Les partisans du détenu sont conscients que la probité reconnue du juge ne suffira pas à faire leur bonheur. Ce n’est en effet pas la régularité du duel entre David et Goliath qui est ici posée, mais bien la légitimité d’un combat à mort de cette nature dans une démocratie. C’est pourquoi, le mérite des Assises Nationales, a été de poser cette question de fond sur la nature de ces fonds secrets, portés en bandoulière par les puissants, tapis au fond d’une démocratie. De toute évidence, si le verdict ne devait s’appuyer que sur la constitution monarchique de l’Empereur déchu, aujourd’hui repeinte aux couleurs du Gladiateur, il éluderait la véritable question de fond sans apporter la véritable réponse aux questions de fonds qui nous préoccupent.

C’est donc bien Dame Justice, plutôt figurant qu’acteur, qui risque de faire malgré elle, les frais de ce débat tronqué perçu à tort ou à raison comme un combat truqué. Derrière les barricades floues, entre ce que la loi autorise, et ce qu’elle n’interdit pas de faire, l’impossibilité de prouver la culpabilité des accusés (jusqu’à l’extension du soleil), autant que la difficulté de les laver de tout soupçon, débouchera immanquablement sur un rapport de forces, où la volonté exprimée ou non, d’assumer enfin la nature politique et/ou citoyenne de cette bataille, pourrait prolonger le verdict de Thémis dans les rues jonchées d’ordures, du moins pour l’instant.

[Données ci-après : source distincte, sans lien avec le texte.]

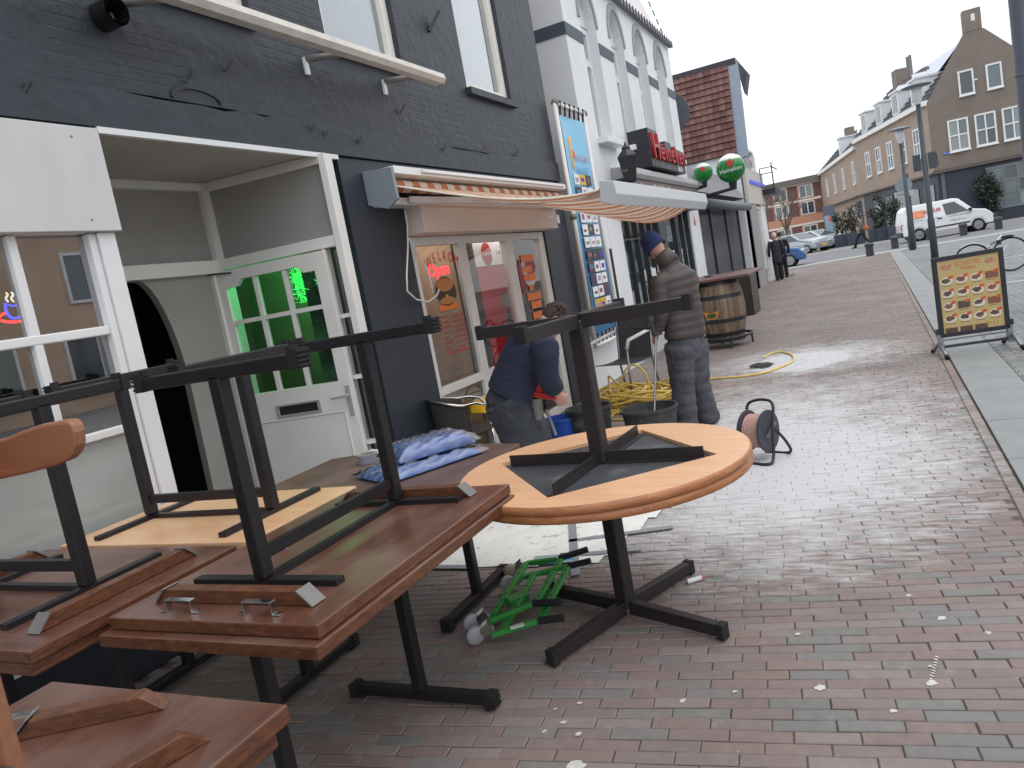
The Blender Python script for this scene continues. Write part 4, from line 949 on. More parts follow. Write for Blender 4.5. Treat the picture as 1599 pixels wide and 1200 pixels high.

Ceux qui croient que la mort du dernier Damel est une condition nécessaire pour poser les rails…d’un second mandat, pourraient bien apprendre à leurs dépens qu’elle est loin d’être suffisante. Et la troublante visite du Gaulois sur les terres des femmes insoumises, risque de raviver la flamme au-dessus des cendres encore fumantes d’un historique cheval, symbole de dignité.